Но вот эхо, бывшее страшилищем нашим, постепенно стало слабеть и слабеть и, наконец, совсем замолкло. На заре 4 августа узнали мы от своих людей, что по следам кавалерии пошла пехота, очевидно недалеко от нас ночевавшая. Зная, что бродливая пехота скорее может открыть нас, нежели конница, мы стали советоваться между собою, что бы нам предпринять в настоящем положении, — как вдруг предстали пред нас два молодых крестьянина, верхами и чисто одетые. Мы спрашиваем: откуда они? «Из деревни», — отвечают. «Куда едете?» — «По своей надобности». — «Разве не боитесь быть ограбленными и подвергнуться плену?» — «О! Мы этого не боимся». И, внимательно посмотревши на нас и на все, нас окружающее, значительно переглянулись между собою и тот же час скрылись от нас. Крестьяне эти, конечно, не случайно находились так близко от неприятеля, — а вероятно, это были подосланные французами шпионы, которые высматривали, нет ли поблизости наших войск, а особенно казаков, которых французы очень боялись.

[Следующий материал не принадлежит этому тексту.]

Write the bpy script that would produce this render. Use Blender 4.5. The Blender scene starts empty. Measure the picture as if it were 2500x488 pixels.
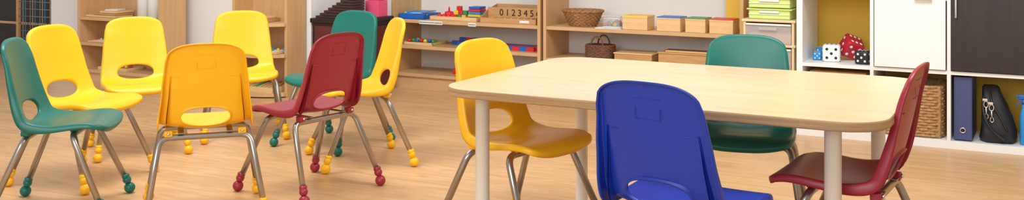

Решившись спасаться не медля ни минуты, мы поспешили оставить лес и пробираться по пути, который укажет нам благая десница Божия. В этих видах, с надеждою на промысл Божий, мы медленно отправились пешком за выезжавшими поодиночке из засады экипажами; но лишь только вышли мы в чистое поле, как первый предмет, представившийся нашим глазам, были четыре вооруженных французских солдата, которые шли по дороге в деревню, куда и мы направляли свой путь. В эту минуту я, должен признаться, полагал участь свою окончательно решенною — тем более что один выстрел этих мародеров мог бы привлечь к нам многих товарищей их, и тогда нам не спастись бы от плена. Но без воли Божией не погибает с головы и волос! Неприятельские солдаты этого не сделали; напротив, они сами поспешили удалиться от нас, как бы смущенные нашим внезапным появлением; мы же, прибавив шагу, поторопились добраться до экипажей и, севши в них, поскакали далее. Выезжая из деревни, мы видели, как с другого конца входили в нее напугавшие нас французские солдаты.